----- Provided records -----
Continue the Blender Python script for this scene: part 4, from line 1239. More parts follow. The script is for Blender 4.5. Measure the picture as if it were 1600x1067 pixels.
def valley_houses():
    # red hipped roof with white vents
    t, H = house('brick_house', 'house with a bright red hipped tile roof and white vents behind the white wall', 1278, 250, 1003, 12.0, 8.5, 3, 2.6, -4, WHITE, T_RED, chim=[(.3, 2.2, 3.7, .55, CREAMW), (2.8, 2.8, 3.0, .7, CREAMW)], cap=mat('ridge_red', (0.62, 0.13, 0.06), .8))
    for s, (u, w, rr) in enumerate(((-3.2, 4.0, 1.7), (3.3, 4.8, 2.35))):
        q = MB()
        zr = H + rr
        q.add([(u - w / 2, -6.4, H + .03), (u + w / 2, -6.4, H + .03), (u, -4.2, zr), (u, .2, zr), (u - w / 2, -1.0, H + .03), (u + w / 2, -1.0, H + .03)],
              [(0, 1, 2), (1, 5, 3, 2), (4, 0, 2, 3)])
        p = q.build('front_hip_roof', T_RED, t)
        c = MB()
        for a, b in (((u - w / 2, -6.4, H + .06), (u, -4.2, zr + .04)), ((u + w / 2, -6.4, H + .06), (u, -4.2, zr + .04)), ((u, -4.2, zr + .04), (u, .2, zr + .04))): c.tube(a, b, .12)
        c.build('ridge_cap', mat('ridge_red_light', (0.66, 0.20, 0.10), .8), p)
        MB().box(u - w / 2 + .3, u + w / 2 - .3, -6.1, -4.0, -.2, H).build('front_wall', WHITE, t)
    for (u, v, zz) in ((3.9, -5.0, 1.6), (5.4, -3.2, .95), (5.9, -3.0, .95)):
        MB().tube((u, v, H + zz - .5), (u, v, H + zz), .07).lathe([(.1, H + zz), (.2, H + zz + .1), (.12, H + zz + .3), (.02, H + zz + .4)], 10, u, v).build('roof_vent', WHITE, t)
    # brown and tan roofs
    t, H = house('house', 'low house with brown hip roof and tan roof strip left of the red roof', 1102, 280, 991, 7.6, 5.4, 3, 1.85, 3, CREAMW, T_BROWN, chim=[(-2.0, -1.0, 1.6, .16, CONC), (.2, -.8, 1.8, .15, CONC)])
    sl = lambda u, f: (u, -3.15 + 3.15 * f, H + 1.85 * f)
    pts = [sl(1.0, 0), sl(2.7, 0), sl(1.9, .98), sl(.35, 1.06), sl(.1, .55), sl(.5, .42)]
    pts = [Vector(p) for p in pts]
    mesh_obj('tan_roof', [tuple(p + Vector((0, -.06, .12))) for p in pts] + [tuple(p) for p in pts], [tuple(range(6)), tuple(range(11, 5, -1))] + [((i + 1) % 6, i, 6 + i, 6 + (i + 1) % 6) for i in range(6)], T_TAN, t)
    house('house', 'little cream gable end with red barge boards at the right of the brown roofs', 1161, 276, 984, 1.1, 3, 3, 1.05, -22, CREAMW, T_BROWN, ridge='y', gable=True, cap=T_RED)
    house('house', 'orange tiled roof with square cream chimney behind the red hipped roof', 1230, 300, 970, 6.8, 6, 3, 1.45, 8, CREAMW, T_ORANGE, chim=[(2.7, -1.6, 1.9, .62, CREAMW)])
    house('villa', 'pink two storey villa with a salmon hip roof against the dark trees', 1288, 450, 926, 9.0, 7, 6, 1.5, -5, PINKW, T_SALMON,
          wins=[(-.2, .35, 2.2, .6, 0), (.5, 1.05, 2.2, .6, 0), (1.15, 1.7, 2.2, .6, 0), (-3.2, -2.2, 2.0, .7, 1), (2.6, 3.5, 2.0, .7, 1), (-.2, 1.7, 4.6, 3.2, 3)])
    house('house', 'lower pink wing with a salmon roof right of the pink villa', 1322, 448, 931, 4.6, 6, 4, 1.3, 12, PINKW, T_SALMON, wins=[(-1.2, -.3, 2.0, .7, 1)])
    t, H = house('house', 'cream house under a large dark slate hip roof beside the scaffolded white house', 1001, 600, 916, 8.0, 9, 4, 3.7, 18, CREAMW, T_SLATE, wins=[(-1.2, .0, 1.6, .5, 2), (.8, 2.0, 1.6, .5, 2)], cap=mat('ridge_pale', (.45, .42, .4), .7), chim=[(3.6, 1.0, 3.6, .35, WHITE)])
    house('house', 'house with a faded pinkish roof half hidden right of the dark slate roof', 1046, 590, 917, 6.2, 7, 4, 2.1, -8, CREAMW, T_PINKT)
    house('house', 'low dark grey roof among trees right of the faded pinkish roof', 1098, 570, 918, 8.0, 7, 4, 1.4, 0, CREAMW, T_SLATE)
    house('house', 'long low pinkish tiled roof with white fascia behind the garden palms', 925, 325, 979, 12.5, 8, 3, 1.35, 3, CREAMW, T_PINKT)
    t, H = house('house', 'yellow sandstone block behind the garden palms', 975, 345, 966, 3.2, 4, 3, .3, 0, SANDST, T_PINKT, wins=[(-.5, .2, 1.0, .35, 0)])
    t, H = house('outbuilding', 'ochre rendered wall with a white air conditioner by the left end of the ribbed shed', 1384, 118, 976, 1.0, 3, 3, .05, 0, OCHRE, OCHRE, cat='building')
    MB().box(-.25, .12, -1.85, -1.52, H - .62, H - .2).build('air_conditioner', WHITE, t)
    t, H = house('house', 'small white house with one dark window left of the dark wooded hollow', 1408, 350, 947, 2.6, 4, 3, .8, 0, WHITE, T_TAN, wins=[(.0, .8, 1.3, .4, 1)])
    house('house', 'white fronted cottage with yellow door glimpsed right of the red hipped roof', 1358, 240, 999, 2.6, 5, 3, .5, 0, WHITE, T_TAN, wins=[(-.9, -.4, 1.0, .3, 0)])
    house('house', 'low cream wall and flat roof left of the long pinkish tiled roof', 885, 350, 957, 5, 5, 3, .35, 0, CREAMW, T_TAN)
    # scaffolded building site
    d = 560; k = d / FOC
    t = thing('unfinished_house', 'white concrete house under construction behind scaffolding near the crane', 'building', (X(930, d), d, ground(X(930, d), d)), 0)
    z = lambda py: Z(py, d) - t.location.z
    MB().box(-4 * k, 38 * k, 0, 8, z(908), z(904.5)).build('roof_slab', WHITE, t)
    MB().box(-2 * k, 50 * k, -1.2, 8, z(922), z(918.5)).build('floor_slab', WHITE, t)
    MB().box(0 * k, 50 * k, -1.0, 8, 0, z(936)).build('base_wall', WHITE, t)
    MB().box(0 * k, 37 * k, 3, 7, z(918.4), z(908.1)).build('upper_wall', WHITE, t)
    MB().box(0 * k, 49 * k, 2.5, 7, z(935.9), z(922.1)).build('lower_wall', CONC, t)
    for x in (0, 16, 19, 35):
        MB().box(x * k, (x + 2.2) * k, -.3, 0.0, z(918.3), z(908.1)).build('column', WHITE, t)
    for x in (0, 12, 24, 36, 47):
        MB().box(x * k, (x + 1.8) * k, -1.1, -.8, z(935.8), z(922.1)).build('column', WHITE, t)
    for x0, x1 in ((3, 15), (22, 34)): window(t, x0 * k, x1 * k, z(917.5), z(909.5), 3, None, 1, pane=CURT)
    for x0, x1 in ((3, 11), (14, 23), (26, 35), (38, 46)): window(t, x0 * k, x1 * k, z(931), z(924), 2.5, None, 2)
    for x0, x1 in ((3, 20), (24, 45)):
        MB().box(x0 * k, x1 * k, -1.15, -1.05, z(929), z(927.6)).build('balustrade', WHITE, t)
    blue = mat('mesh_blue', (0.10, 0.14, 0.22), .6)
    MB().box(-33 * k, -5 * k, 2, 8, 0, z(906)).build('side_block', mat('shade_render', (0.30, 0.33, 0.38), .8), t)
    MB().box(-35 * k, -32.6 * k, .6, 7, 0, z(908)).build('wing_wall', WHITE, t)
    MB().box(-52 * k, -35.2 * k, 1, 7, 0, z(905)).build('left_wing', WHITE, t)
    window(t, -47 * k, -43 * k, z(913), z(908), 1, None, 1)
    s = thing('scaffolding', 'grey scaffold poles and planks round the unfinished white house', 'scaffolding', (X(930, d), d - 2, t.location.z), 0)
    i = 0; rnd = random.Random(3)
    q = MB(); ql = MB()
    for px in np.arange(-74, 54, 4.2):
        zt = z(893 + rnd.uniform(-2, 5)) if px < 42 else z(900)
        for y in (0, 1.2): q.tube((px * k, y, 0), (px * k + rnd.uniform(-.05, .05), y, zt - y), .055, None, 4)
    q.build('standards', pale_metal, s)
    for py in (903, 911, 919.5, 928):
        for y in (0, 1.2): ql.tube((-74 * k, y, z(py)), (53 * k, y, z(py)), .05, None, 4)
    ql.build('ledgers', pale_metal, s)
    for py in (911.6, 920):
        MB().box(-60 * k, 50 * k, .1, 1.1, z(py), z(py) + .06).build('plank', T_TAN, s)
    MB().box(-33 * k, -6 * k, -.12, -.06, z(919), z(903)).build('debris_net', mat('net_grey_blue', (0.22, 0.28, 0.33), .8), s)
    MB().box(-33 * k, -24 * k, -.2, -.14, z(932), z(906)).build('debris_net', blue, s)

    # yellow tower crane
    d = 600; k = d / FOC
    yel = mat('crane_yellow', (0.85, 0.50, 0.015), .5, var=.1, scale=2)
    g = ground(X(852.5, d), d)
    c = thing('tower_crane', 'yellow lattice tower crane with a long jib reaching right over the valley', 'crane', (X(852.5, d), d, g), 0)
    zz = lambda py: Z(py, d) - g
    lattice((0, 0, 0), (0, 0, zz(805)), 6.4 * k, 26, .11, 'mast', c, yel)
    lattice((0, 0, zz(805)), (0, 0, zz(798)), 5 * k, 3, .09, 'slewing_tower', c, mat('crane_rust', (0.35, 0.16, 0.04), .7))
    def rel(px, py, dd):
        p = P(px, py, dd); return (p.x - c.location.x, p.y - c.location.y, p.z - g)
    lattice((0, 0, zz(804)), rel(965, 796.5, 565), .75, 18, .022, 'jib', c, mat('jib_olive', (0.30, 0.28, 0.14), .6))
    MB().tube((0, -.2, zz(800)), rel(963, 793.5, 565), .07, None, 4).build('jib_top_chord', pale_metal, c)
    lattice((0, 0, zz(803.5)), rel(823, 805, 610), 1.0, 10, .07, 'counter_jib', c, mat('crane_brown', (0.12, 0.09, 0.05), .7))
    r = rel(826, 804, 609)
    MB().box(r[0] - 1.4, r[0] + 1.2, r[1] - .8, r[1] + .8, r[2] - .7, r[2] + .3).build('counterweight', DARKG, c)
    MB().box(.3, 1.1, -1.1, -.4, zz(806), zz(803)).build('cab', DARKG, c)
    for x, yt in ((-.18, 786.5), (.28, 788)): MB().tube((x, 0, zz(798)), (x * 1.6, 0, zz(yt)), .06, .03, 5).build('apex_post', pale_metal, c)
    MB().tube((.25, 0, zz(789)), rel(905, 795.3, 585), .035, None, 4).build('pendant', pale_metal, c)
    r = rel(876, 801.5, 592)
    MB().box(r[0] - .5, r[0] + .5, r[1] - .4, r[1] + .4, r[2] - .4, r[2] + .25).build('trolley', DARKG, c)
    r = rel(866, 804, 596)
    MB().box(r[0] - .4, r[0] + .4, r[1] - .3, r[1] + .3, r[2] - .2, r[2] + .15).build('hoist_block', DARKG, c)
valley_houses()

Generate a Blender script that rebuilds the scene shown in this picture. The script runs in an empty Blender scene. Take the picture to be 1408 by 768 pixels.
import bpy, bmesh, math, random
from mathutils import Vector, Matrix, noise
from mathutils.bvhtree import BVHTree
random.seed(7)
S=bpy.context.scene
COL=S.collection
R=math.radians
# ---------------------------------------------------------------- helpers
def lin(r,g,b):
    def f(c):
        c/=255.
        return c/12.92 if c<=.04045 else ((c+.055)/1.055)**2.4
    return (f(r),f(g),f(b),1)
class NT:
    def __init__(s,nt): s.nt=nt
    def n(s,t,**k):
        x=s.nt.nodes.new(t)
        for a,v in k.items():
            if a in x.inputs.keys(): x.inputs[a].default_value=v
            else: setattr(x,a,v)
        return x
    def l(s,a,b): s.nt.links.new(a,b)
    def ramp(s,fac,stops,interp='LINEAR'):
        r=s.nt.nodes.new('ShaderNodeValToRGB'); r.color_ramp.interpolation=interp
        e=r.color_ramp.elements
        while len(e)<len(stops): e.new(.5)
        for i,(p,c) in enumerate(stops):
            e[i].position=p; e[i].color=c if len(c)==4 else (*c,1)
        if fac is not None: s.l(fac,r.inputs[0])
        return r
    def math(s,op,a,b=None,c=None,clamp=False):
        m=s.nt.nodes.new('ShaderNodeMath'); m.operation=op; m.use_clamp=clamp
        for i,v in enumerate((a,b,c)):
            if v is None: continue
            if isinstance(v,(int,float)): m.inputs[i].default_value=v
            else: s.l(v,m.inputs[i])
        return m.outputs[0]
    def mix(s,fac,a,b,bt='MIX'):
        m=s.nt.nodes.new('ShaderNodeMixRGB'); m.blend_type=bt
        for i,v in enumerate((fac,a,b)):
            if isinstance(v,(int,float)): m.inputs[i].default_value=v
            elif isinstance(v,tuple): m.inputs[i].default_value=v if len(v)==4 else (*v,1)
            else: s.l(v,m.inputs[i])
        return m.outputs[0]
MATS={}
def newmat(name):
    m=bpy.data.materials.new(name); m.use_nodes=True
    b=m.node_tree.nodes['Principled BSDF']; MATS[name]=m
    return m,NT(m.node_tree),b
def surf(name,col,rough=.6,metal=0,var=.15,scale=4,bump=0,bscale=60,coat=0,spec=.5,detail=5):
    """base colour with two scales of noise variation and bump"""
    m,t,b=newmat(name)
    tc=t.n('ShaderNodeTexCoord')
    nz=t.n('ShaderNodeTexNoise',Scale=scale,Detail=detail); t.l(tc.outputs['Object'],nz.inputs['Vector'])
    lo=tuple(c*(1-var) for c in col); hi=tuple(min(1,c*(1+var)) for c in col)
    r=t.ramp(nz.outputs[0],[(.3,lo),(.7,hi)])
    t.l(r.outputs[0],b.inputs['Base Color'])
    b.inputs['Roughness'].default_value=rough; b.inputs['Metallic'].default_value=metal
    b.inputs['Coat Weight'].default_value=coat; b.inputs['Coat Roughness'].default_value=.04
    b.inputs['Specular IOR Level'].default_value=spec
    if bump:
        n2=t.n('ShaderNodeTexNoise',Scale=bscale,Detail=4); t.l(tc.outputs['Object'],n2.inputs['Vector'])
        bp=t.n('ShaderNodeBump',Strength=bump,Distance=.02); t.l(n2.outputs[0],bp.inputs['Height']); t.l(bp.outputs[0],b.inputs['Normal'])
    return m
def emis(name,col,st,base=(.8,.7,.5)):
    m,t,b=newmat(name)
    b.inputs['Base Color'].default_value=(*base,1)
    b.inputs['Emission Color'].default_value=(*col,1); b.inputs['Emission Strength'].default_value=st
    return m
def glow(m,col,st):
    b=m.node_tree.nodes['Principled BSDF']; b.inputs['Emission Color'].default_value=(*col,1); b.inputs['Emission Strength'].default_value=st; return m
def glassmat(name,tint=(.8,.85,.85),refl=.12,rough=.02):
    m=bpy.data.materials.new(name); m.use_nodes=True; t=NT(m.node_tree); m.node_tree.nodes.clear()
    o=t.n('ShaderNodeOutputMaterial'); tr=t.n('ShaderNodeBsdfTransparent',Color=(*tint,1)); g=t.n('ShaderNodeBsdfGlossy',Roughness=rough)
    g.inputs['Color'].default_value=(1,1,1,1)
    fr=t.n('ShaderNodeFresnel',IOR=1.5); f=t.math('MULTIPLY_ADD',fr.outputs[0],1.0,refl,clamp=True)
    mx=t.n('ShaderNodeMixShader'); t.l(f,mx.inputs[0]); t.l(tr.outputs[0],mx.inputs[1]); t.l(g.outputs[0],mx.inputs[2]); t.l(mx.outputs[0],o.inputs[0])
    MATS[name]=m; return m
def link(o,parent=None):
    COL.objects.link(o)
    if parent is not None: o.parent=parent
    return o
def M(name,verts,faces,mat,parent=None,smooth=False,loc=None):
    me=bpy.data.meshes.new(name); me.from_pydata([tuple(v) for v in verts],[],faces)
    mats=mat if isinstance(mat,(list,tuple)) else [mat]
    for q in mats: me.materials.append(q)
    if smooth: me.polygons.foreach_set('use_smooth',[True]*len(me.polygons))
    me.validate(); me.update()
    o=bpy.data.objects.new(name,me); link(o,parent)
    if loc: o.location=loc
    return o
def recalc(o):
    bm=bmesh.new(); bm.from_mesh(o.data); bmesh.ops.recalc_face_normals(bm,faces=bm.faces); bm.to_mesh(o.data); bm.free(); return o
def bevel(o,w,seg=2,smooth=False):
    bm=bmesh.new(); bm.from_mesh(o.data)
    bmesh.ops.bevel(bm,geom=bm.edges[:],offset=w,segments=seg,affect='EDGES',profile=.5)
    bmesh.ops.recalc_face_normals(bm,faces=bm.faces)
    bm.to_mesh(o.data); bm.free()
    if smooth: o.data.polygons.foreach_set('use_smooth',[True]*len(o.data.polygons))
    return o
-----
*What needs to be done*
How many lines of these entries contain the string "picture"? Reply with the number alone.

*Output*
2